Il potere dell’Uomo sulla Natura
Nell’ultimo saggio, dal titolo L’abolizione dell’Uomo, Lewis si chiedeva cosa significasse il potere dell’Uomo sempre più esteso sulla Natura, portando ad esempio tre oggetti: l’aeroplano, la radio, i contraccettivi, scorgendo in essi quanto l’Uomo ne fosse dipendente, dalle bombe dell’aeroplano a quelle propagandistiche della radio fino alla contraccezione, attraverso la quale veniva negata l’esistenza. Il potere dell’Uomo sulla natura si configurava quindi come un dominio di alcuni uomini sopra molti altri uomini.
Quando ancora oggi ci si preoccupa quale mondo migliore lasciare ai nostri figli, l’argomento sarebbe stato ridimensionato da Lewis, in quanto egli sottolineava che le generazioni successive sarebbero state indebolite, in quanto soggette all’ipoteca dei grandi pianificatori e condizionatori. Nel rimarcare quindi il potere di alcuni di fare degli altri ciò che vogliono, Lewis paventava l’ultimo stadio della lotta dell’Uomo con la Natura, con la possibilità di produrre coscienza e quale genere di coscienza; quale Via, o Tao artificiale produrre, quale tipo di concetto di “bene” instillare. Questa piccola minoranza di Condizionatori, una volta allontanatisi dal Tao, avrebbero fatto un salto nel vuoto arrivando a produrre artefatti umani: “La conquista finale dell’Uomo si è rivelata come l’abolizione dell’Uomo”.
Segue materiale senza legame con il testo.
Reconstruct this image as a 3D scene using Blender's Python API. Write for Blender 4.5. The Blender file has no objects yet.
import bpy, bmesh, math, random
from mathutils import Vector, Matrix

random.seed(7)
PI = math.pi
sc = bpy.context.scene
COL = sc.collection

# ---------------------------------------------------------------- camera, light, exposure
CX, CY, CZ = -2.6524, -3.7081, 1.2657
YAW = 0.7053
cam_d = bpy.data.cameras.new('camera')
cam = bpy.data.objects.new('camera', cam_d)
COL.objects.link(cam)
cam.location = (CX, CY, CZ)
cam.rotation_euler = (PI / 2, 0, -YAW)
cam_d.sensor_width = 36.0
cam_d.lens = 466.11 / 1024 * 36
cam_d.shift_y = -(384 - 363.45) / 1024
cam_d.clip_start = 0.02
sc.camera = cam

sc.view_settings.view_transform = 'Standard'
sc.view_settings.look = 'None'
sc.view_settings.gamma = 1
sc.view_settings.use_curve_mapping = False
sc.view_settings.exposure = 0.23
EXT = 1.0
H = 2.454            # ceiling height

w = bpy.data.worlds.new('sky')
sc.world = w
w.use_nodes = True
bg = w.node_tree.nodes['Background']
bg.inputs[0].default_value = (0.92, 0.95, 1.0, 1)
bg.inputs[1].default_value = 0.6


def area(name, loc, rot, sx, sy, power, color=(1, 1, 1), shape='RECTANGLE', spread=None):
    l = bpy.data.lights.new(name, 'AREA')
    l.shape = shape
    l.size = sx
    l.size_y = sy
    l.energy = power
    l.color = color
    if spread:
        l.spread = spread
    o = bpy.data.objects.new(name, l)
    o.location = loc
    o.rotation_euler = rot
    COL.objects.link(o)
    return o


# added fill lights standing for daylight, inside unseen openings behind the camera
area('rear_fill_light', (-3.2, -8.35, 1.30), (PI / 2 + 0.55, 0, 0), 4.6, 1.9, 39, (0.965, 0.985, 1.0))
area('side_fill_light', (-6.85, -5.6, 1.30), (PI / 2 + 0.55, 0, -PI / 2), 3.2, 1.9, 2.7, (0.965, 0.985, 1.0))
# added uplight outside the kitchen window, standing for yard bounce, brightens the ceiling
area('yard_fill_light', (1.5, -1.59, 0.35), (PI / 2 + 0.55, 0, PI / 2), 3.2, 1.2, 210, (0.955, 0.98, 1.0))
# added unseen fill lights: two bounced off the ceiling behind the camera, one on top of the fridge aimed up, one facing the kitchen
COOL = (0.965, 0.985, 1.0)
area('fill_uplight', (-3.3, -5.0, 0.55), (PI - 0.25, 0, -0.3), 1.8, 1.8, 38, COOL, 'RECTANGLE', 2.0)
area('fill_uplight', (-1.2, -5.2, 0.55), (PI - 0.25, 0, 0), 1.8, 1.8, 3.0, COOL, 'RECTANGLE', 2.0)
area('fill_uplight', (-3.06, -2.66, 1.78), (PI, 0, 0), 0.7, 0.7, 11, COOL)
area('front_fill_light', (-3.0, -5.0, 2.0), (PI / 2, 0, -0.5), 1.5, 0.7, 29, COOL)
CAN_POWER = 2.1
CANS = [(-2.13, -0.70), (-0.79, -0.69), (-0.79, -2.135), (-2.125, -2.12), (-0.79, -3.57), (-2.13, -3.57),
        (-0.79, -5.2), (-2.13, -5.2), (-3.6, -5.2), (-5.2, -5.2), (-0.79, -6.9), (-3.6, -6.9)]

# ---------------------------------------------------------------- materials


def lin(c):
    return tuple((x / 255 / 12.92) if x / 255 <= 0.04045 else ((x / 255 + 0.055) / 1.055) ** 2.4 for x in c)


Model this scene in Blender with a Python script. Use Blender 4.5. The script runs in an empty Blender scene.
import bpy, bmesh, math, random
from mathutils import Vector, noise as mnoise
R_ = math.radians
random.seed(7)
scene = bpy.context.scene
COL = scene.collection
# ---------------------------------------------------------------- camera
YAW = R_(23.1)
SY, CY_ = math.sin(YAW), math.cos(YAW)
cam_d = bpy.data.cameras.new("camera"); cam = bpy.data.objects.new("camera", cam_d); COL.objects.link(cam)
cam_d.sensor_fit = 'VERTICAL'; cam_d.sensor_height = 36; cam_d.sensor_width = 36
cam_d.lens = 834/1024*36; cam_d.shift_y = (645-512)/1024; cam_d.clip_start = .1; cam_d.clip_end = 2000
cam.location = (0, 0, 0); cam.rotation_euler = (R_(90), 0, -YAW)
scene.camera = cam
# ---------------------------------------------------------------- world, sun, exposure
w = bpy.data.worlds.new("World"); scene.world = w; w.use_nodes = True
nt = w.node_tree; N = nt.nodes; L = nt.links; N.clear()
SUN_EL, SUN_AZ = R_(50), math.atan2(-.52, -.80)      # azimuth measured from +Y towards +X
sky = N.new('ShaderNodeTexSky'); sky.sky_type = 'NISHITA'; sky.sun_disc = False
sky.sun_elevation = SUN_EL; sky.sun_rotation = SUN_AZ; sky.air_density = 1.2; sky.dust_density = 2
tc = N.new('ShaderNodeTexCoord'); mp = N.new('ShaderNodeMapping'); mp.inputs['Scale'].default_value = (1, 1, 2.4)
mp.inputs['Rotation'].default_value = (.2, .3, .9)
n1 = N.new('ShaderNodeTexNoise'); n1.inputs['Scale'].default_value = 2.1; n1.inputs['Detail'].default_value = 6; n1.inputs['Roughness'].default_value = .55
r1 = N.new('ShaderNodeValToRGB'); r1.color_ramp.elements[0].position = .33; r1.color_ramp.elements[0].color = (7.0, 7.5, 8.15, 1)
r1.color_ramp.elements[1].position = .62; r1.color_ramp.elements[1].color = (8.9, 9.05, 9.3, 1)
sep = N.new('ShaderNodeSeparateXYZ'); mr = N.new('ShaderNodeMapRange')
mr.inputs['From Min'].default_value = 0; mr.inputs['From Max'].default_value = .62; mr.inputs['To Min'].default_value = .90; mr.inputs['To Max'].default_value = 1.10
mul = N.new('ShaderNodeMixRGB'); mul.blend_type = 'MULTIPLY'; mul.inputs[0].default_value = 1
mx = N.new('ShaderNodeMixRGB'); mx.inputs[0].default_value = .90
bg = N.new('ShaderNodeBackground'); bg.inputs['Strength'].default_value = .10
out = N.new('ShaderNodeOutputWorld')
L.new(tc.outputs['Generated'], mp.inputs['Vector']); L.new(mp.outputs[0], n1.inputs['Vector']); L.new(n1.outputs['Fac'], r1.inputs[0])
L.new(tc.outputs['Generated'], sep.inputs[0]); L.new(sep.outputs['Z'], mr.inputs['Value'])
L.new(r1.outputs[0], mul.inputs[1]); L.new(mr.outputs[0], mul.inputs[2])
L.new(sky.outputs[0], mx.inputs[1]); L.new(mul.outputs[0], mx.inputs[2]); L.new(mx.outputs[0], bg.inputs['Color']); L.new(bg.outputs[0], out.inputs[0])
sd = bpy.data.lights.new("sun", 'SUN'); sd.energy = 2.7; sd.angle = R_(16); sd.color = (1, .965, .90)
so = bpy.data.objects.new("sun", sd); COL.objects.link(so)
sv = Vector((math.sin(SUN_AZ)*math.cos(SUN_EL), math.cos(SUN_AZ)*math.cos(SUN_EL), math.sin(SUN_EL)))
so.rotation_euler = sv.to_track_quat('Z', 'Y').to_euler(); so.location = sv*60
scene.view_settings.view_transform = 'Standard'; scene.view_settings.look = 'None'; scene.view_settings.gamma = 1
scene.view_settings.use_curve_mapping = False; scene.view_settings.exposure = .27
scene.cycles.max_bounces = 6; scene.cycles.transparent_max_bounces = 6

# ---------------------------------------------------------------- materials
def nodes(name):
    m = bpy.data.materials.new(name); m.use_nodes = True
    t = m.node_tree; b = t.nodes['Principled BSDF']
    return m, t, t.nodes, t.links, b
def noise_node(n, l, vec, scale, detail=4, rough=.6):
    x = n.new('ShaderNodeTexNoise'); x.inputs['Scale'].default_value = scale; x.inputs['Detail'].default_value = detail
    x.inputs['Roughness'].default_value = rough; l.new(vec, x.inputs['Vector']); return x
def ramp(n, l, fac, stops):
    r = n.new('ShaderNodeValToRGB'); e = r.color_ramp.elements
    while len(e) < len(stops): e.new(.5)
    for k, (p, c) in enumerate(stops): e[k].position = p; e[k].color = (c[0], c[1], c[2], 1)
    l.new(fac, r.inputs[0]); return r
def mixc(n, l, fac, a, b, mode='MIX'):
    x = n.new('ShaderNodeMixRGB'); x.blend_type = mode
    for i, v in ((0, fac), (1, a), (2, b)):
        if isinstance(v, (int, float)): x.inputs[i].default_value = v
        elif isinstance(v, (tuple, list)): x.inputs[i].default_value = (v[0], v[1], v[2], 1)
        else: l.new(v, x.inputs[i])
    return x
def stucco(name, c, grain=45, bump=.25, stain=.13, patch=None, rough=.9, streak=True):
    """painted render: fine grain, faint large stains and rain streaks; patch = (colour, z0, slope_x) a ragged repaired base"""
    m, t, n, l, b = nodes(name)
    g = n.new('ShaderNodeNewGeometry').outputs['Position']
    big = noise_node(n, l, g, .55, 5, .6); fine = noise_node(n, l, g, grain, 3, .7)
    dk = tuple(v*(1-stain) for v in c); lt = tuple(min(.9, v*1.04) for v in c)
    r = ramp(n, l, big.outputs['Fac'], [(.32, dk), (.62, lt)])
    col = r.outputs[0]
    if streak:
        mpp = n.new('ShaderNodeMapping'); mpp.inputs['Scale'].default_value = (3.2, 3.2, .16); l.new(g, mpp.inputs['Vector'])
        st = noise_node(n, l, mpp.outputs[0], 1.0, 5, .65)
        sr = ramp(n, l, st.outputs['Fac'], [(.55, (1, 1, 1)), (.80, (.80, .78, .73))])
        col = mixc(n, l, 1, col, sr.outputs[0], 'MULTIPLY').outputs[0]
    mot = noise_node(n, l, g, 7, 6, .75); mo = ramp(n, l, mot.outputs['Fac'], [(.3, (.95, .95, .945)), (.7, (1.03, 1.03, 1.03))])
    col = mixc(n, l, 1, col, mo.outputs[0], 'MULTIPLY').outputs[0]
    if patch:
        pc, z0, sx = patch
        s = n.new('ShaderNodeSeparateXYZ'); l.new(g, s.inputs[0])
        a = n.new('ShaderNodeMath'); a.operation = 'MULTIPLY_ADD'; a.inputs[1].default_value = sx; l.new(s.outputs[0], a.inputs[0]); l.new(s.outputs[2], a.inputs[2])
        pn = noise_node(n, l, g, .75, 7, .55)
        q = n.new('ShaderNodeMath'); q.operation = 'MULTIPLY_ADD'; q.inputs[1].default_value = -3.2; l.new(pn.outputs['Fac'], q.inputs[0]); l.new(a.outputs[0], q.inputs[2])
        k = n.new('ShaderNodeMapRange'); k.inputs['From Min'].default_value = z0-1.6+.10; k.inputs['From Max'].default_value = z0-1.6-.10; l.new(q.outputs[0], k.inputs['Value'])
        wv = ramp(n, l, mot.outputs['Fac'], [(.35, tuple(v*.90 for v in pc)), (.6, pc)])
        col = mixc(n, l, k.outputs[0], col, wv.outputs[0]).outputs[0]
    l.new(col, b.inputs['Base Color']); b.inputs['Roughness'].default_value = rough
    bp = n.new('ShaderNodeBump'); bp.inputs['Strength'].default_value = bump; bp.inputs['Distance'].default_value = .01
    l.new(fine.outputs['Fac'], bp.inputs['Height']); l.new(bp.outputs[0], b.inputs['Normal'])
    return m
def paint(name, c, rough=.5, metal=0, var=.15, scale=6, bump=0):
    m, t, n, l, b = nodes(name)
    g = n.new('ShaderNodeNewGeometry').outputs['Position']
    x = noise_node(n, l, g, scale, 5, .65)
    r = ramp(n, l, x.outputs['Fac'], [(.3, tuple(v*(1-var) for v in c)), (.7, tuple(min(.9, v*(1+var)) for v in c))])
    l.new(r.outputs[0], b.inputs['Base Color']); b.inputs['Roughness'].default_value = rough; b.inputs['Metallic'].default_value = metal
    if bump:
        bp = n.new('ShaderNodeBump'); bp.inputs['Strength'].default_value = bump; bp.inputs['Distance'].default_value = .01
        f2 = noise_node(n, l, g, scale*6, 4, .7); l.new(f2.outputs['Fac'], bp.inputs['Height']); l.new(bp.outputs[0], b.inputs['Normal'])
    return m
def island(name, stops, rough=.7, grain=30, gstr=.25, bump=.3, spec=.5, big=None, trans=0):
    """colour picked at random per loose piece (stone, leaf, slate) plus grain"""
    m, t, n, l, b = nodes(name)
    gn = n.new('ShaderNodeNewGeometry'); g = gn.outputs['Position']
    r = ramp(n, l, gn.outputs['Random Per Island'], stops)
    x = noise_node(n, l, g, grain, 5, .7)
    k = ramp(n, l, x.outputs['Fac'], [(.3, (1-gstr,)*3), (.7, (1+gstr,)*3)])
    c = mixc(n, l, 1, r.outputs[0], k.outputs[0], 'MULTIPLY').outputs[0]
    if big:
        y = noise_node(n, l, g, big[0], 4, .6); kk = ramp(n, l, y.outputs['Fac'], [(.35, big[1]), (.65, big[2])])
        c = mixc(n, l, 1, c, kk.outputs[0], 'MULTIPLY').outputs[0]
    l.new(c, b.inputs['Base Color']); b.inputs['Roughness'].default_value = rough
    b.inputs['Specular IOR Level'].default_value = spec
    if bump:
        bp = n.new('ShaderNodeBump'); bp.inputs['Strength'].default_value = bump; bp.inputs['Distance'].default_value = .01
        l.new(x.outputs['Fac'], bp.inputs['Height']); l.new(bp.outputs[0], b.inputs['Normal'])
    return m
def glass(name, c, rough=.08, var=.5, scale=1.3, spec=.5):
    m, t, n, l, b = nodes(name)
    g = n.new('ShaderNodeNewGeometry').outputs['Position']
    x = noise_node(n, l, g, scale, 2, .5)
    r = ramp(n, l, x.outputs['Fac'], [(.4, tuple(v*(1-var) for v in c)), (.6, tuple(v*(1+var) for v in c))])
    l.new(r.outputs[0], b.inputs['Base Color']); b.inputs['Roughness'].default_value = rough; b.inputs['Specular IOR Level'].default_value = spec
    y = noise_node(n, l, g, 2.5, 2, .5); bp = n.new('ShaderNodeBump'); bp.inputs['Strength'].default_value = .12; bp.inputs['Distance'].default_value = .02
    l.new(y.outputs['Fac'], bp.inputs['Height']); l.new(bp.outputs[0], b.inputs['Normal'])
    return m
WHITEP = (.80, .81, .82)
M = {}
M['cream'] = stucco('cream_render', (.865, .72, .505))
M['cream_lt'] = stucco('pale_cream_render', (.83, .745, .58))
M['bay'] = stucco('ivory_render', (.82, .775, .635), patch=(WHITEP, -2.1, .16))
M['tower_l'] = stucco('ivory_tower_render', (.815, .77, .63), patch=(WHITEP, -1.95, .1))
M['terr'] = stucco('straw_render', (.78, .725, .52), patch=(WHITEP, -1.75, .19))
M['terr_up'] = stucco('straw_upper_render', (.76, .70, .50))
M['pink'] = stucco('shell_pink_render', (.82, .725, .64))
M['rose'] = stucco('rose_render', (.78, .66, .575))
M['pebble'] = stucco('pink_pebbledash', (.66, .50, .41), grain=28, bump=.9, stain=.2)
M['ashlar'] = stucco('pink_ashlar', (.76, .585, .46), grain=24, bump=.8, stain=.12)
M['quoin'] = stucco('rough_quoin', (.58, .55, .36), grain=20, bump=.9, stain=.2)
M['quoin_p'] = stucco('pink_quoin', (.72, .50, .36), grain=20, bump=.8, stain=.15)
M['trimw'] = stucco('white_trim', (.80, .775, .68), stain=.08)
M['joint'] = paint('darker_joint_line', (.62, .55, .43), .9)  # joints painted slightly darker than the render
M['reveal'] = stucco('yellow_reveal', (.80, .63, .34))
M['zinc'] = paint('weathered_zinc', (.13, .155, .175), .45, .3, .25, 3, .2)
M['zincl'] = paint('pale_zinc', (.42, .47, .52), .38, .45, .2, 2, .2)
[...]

Con la liquefazione dell’Uomo dovuta ai condizionamenti subiti, l’Uomo diventava in realtà schiavo e fantoccio di colui al quale avrà ceduto l’anima: “Una volta che abbiamo rinunciato alle nostre anime, il potere così acquistato non ci apparterrà”. In questo processo senza limiti e senza controllo, dove i valori tradizionali erano ridimensionati e dove il genere umano era modellato secondo la volontà di alcuni, il problema sarebbe stato quello di sottomettere la realtà ai desideri dell’Uomo e non, come la saggezza dei tempi antichi, conformare l’anima alla realtà.
Conclusioni
Il campanello d’allarme suonato un’ottantina di anni fa da Lewis era volto a recuperare nell’uomo la sua originaria unità tra anima e corpo, tra giusti sentimenti e ragioni plausibili, tra immaginazione creatrice e, al tempo stesso, razionale e affetti saldi ben riposti: “L’uomo che definiva sublime la cascata non intendeva semplicemente descrivere le proprie emozioni: proclamava anche che l’oggetto (la cascata) era tale da meritarle”. Il rifiuto della Strada Maestra, della Legge Naturale, della Via o del Tao avrebbe portato, come ammoniva con lungimiranza Clive Staples Lewis, all’abolizione dell’Uomo, alla produzione di “scimmie vestite” o “beoti cittadini”. Nello stadio finale della conquista, la natura umana sarà l’ultima parte della Natura ad arrendersi all’Uomo. Allora la battaglia – ammoniva perentoriamente Lewis – sarà vinta e pochi saranno liberi di fare di miliardi di altri uomini qualsiasi cosa vogliono.